Researchers at Royal Holloway, University of London, have discovered more bad news around the FREAK encryption flaw disclosed earlier this month.
Not only are 10 percent of the devices that support the vulnerable protocol still vulnerable, many of these are also affected by another flaw that makes the problem easier to exploit.
FREAK, or Factoring attack on RSA-EXPORT Keys, is a technique that forces systems to use the weaker 512-bit or “export-grade” encryption keys, which are still found in many systems due to US export restrictions that were lifted in 1999. The technique was at first only believed to work against Mac OS X, iOS and Android systems, but Microsoft later confirmed that all versions of Windows are also vulnerable. Microsoft and Apple have released patches addressing the issue.
One week after the technique was disclosed, Royal Holloway’s researchers carried out a scan of the IPv4 address space using open source scanning tool ZMap, and within the nearly 23 million hosts that use the affected SSL/TLS (Secure Sockets Layer/Transport Security Layer) protocol, found 9.7 percent, or around 2.2 million, that were still vulnerable to FREAK.
While the number is high, it is markedly less than that discovered by the FREAK researchers, possibly due to administrators quickly taking action to remove export-grade keys, wrote Martin Albrecht, Davide Papini, Kenneth Paterson and Ricardo Villanueva-Polanco of the Information Security Group at Royal Holloway, University of London.
However, they also discovered that many of these hosts – which could include servers or other devices – share the same 512-bit public key, something that could make carrying out exploits in the real world easier.

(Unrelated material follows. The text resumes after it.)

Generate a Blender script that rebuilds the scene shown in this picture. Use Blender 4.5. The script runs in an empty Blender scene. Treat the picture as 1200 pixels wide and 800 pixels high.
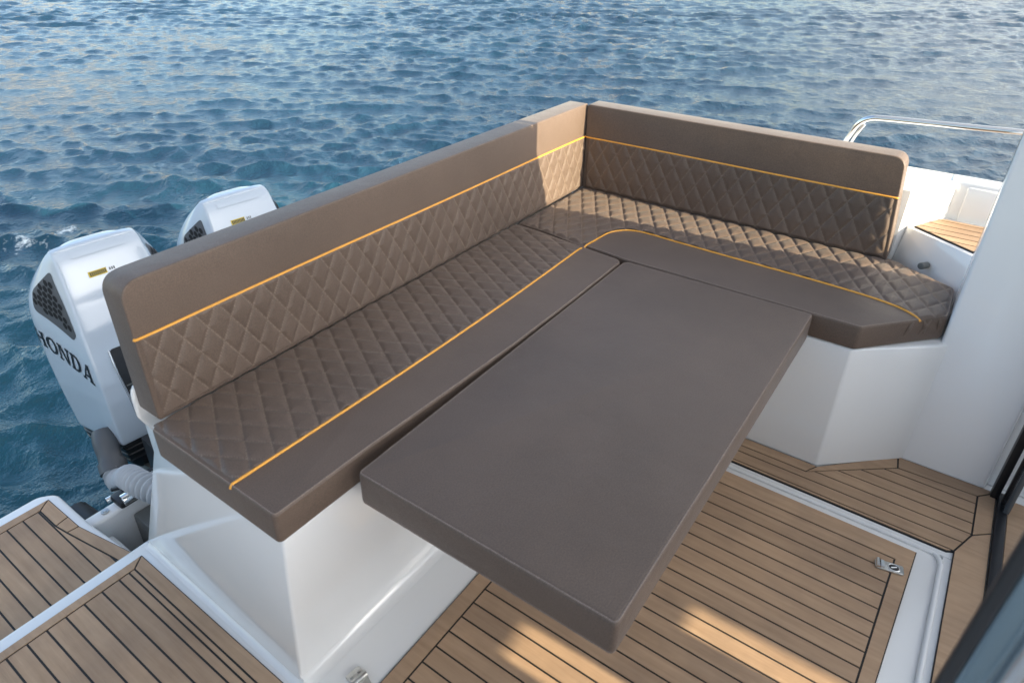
import bpy, bmesh, math, random
import numpy as np
from mathutils import Vector, Matrix
from mathutils.bvhtree import BVHTree

random.seed(7)
rng = np.random.default_rng(11)
SC = bpy.context.scene
COL = SC.collection
R = math.radians

# ------------------------------------------------------------------ helpers
def link(name, me, parent=None):
    o = bpy.data.objects.new(name, me)
    COL.objects.link(o)
    if parent is not None:
        o.parent = parent
    return o

def tag(o, label=None, cat=None, group=None, kind=None):
    if label: o['label'] = label
    if cat: o['category'] = cat
    if group: o['group'] = group
    if kind: o['kind'] = kind
    return o

def empty(name, loc=(0, 0, 0)):
    o = bpy.data.objects.new(name, None)
    o.empty_display_size = .1
    COL.objects.link(o)
    o.location = loc
    return o

class MB:
    """collects faces, then links them as one mesh object"""
    def __init__(s):
        s.v = []; s.f = []; s.m = []
    def add(s, vs, fs, mi=0):
        b = len(s.v)
        s.v += [tuple(map(float, p)) for p in vs]
        for f in fs:
            s.f.append([b + i for i in f]); s.m.append(mi)
        return s
    def merge(s, o, mi=None):
        b = len(s.v); s.v += o.v
        s.f += [[b + i for i in f] for f in o.f]
        s.m += o.m if mi is None else [mi] * len(o.f)
        return s
    def box(s, x0, x1, y0, y1, z0, z1, mi=0):
        vs = [(x, y, z) for z in (z0, z1) for y in (y0, y1) for x in (x0, x1)]
        return s.add(vs, [(0, 2, 3, 1), (4, 5, 7, 6), (0, 1, 5, 4), (2, 6, 7, 3), (0, 4, 6, 2), (1, 3, 7, 5)], mi)
    def prism(s, pts, z0, z1, mi=0):
        n = len(pts)
        vs = [(p[0], p[1], z0) for p in pts] + [(p[0], p[1], z1) for p in pts]
        fs = [tuple(range(n - 1, -1, -1)), tuple(range(n, 2 * n))]
        fs += [(i, (i + 1) % n, n + (i + 1) % n, n + i) for i in range(n)]
        return s.add(vs, fs, mi)
    def extr(s, pts, axis, a, b, mi=0):
        """extrude a 2-D outline (the two other axes, in order) along axis"""
        def P(p, t):
            q = [p[0], p[1]]; q.insert(axis, t); return tuple(q)
        n = len(pts)
        vs = [P(p, a) for p in pts] + [P(p, b) for p in pts]
        fs = [tuple(range(n - 1, -1, -1)), tuple(range(n, 2 * n))]
        fs += [(i, (i + 1) % n, n + (i + 1) % n, n + i) for i in range(n)]
        return s.add(vs, fs, mi)
    def tube(s, path, r, seg=10, mi=0, caps=True):
        P = [Vector(p) for p in path]
        rr = r if isinstance(r, (list, tuple)) else [r] * len(P)
        up = None; rings = []
        for i, p in enumerate(P):
            t = (P[min(i + 1, len(P) - 1)] - P[max(i - 1, 0)]).normalized()
            if up is None:
                up = t.orthogonal().normalized()
            else:
                up = (up - t * up.dot(t))
                up = up.normalized() if up.length > 1e-6 else t.orthogonal().normalized()
            sd = t.cross(up)
            rings.append([p + (up * math.cos(2 * math.pi * k / seg) + sd * math.sin(2 * math.pi * k / seg)) * rr[i] for k in range(seg)])
        vs = [q for ring in rings for q in ring]
        fs = []
        for i in range(len(P) - 1):
            for k in range(seg):
                a = i * seg + k; b = i * seg + (k + 1) % seg
                fs.append((a, b, b + seg, a + seg))
        if caps:
            fs.append(tuple(range(seg - 1, -1, -1)))
            fs.append(tuple((len(P) - 1) * seg + k for k in range(seg)))
        return s.add(vs, fs, mi)
    def build(s, name, mats, parent=None, smooth=35, bevel=0, bseg=2, fix=True):
        me = bpy.data.meshes.new(name)
        me.from_pydata(s.v, [], s.f)
        for m in (mats if isinstance(mats, (list, tuple)) else [mats]):
            me.materials.append(m)
        me.polygons.foreach_set('material_index', s.m)
        if fix or bevel:
            bm = bmesh.new(); bm.from_mesh(me)
            if fix:
                bmesh.ops.recalc_face_normals(bm, faces=bm.faces)
            if bevel:
                bmesh.ops.remove_doubles(bm, verts=bm.verts, dist=1e-5)
                es = [e for e in bm.edges if len(e.link_faces) == 2 and e.calc_face_angle(0) > R(28)]
                bmesh.ops.bevel(bm, geom=es, offset=bevel, segments=bseg, profile=.5, affect='EDGES', clamp_overlap=True)
            bm.to_mesh(me); bm.free()
        if smooth:
            me.polygons.foreach_set('use_smooth', [True] * len(me.polygons))
            me.set_sharp_from_angle(angle=R(smooth))
        me.update()
        return link(name, me, parent)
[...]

In the most extreme example, 28,394 routers running a SSL VPN module all use the same 512-bit public key, the researchers said, concluding that a manufacturer had probably generated one key and then installed it on many devices.
One of the limiting factors of FREAK is the relative difficulty of carrying out an attack, which depends on breaking, or factoring, the 512-bit key involved – while possible using cloud computng resources, this entails a significant cost per attack. With the repetition of public keys, an attacker could factor a single key and then use the result to potentially carry out many attacks, reducing that cost, according to the researchers.
“These repeated moduli would be attractive targets for direct factoring,” the researchers wrote. “For example, spending $100 (£68) on factoring the most repeated modulus would enable a per-host breaking cost of only 0.3 cents for all the hosts using this modulus.”
The researchers found that 664,336 hosts used duplicate keys, and they were even able to successfully factor 90 of the keys, affecting 294 devices, in only about three minutes using a fairly average system running eight 3.3Ghz Xeon cores and less than 2GB of RAM.
“The computation took less than three minutes on an eight-core system, saving the $9,000 that a cloud computation would have cost if each modulus had been attacked directly,” the researchers wrote. “We consider this to be a good return on investment for a Friday afternoon’s work.”